At the secondary level, Assistant Superintendent Mr. Steinberg described creation of “typical scope and sequence” documents for the district’s 360-plus courses across three secondary buildings. Those documents are intended to be living, department-maintained templates that the district will analyze with in-house tools and selected AI assistance to surface redundancies, assessment patterns and opportunities for integrated, real-world instruction. The district will pair that work with “learning walks” — non-evaluative classroom visits focused on the district’s six portrait attributes — and with student curriculum committees to collect student voice.
Steinberg described established professional learning communities (PLCs) that use action-research to solve instructional problems. Examples include an English PLC that produced a common writing rubric used across sections and a “writing across the curriculum” PLC that created discipline-specific rubrics and launched a writing fellows peer-tutoring program. The writing fellows program includes a Syracuse University partnership; participating students receive a Syracuse 300‑level course credit, the district said.
District staff also described multi-district work on New York State’s revised science standards. Leaders said the district delayed administering certain legacy state exams to allow teachers more time to align curriculum to the new standards. The transcript of the presentation reported aggregate scoring data from other districts: 55% mastery on a legacy Earth and Space Science exam versus 15% mastery on an early administration of the new version — a 40-percentage-point difference cited by the presenters as evidence that postponing the exam was prudent to allow for curriculum alignment.
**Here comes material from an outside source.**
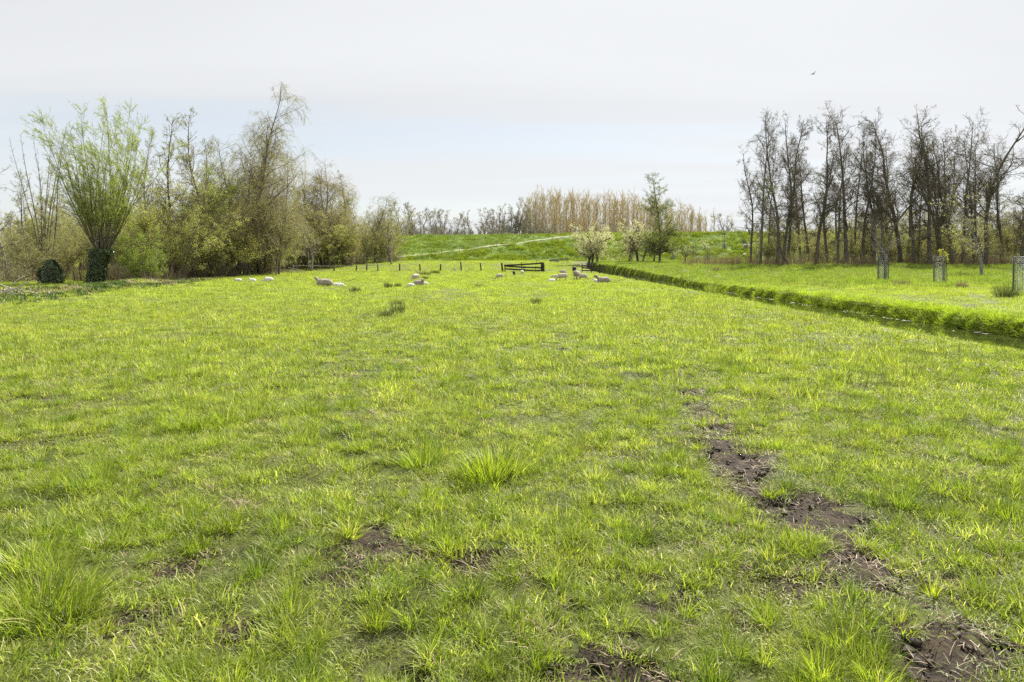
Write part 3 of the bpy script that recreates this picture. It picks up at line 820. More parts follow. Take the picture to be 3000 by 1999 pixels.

On SEL and mental-health supports, administrators outlined elementary clubs that pair general and special-class students to build soft skills, an expanded peer-leader program in which high-school students will deliver a three-part lesson series to elementary students, and a district SEL website that will aggregate monthly theme-aligned resources from partners and curricula. For the high school, the district said bond funding will create a centralized wellness suite housing guidance counselors, social workers and psychologists; Northwell Health will assist with related professional development.
Transportation leadership was recognized in the meeting; the superintendent noted the district operates more than 100 buses (about 125 in daily service) and said the board is in the process of acquiring three district-owned buses that will increase the district’s direct operational responsibilities.
Board members asked how student feedback is being collected. Administrators replied that principals and student leadership groups meet regularly with central office staff, the new student curriculum committee will surface student voice, and advisories will be used to gather middle-school feedback. The district described an iterative approach that combines scope-and-sequence documents, learning-walk evidence forms and student feedback to identify next steps.
District leaders said they will return with periodic updates as the work progresses.